Dodging will save your life -- and what patience you have left.

Dodging will save your life — and what patience you have left.


This is what happens when you don’t dodge.

After clearing the eighth stage, you need to kill the Mob Boss with one shot by panning from window to window to find him walking around inside a building. This time, you’re seeing things through a scope surrounded by a “fog” of war effect, and once you get the kill shot, you get a short congratulatory ending before it starts all over again. Fail, and you’re thrown back into the eighth stage to clear it all over again.

Empire City is kind of a mixed bag. On one hand, it’s the kind of shooter style that Taito classics such as Operation Wolf would raise the bar on a few years later. On the other, its brutal difficulty (and sending the player back a stage for failing to kill the Mob Boss) can be frustrating lessons in patience that the average player may simply leave behind for more forgiving (and entertaining) fare. It’s not impossible to play, but the margin for error is so narrow that after seeing the death screen so many times, players may decide to simply move on. It’s interesting, but not interesting enough to stick around for another lesson in failure when there are so many other games asking for the player’s attention.

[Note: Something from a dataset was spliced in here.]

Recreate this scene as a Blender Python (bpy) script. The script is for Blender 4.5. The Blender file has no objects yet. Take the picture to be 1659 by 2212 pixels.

The game was ported over to the Japan-only MSX and the Famicom (the Nintendo Entertainment System in the West). Continues on the Famicom version were handled with a password system, a popular feature with a number of Famicom/NES games at the time as an alternative to battery backup tech. Though the arcade game did migrate over to the West, the home port doesn’t seem to have followed it over.

Seibu Kaihatsu would go on to give the world games like Raiden and Dynamite Duke later on, but this wasn’t the end of Empire City’s story. It would get a sequel in 1988 showing that what happened in Empire City was only a warm up.